-------- Data --------

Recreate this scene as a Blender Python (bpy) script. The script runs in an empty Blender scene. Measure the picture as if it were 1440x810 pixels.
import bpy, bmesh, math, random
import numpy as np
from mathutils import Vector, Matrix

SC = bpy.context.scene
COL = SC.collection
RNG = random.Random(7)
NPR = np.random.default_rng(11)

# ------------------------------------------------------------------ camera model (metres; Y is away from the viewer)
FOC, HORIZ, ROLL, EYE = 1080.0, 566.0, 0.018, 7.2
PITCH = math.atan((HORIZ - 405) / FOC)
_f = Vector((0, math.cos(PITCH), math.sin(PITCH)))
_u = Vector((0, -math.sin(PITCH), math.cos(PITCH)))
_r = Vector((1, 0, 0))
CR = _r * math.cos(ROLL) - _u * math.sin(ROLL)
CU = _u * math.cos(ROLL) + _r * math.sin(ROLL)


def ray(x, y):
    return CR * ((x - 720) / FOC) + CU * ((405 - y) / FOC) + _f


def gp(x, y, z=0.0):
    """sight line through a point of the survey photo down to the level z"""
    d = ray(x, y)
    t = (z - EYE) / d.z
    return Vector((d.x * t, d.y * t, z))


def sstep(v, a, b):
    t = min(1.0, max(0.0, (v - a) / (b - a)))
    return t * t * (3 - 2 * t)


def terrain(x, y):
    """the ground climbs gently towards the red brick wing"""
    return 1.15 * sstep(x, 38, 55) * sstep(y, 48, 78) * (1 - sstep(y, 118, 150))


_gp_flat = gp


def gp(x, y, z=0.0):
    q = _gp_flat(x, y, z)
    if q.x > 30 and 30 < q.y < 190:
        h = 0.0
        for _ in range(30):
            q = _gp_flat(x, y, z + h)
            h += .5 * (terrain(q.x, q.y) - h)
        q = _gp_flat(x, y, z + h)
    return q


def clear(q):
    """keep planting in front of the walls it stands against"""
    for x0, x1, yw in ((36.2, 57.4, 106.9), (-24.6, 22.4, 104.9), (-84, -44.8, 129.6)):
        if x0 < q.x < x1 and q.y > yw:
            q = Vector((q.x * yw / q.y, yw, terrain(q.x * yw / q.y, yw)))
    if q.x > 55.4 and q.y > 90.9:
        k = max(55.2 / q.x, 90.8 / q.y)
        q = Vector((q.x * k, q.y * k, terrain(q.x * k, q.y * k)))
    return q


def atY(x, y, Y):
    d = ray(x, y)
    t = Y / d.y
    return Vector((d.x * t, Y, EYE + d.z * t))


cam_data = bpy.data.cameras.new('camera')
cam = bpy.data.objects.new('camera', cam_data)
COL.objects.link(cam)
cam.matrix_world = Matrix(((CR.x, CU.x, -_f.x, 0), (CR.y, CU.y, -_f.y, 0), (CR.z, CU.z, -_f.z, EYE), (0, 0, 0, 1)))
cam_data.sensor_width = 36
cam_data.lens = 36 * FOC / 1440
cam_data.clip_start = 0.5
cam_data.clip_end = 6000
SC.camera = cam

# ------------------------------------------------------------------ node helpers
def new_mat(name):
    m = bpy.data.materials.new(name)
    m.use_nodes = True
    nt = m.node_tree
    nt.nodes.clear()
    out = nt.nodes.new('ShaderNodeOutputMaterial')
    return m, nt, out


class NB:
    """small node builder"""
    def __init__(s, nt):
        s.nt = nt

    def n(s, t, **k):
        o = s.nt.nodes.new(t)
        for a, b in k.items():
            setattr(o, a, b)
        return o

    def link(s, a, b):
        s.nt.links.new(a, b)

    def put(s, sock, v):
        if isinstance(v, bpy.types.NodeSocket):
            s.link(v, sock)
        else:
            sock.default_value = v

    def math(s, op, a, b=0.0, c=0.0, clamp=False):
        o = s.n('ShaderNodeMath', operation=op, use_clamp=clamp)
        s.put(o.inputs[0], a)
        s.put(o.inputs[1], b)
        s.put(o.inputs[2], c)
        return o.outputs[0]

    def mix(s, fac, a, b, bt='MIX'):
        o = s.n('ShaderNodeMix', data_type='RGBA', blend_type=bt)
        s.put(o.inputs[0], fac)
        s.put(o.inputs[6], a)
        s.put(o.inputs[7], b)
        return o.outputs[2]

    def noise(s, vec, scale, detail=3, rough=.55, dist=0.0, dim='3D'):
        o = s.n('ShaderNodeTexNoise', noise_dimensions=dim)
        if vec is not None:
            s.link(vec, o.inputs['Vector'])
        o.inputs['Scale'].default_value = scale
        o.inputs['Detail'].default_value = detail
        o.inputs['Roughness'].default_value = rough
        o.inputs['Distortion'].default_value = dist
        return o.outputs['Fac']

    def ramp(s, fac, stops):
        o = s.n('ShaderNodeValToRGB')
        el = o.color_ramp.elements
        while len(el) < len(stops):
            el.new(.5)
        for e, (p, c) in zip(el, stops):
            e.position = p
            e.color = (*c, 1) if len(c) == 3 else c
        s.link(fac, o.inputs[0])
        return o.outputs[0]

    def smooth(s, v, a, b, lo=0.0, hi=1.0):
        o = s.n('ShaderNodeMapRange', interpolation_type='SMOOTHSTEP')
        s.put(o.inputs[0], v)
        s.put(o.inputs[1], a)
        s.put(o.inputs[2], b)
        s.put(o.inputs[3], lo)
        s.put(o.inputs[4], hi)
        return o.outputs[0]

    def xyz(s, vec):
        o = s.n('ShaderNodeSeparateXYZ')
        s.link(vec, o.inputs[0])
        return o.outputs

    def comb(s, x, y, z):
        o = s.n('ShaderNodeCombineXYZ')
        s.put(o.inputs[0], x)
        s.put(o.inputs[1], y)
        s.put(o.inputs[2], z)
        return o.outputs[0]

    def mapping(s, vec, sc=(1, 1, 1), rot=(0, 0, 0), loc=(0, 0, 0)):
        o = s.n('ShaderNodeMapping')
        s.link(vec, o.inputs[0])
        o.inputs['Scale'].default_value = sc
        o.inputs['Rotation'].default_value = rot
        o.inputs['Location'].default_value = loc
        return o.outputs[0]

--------

→ **Short task**
In the listing above, please print only the lines from the first one to the line where "from mathutils import Vector, Matrix" appears, exactly as written, both of those lines included.

→ **Final result**
Recreate this scene as a Blender Python (bpy) script. The script runs in an empty Blender scene. Measure the picture as if it were 1440x810 pixels.
import bpy, bmesh, math, random
import numpy as np
from mathutils import Vector, Matrix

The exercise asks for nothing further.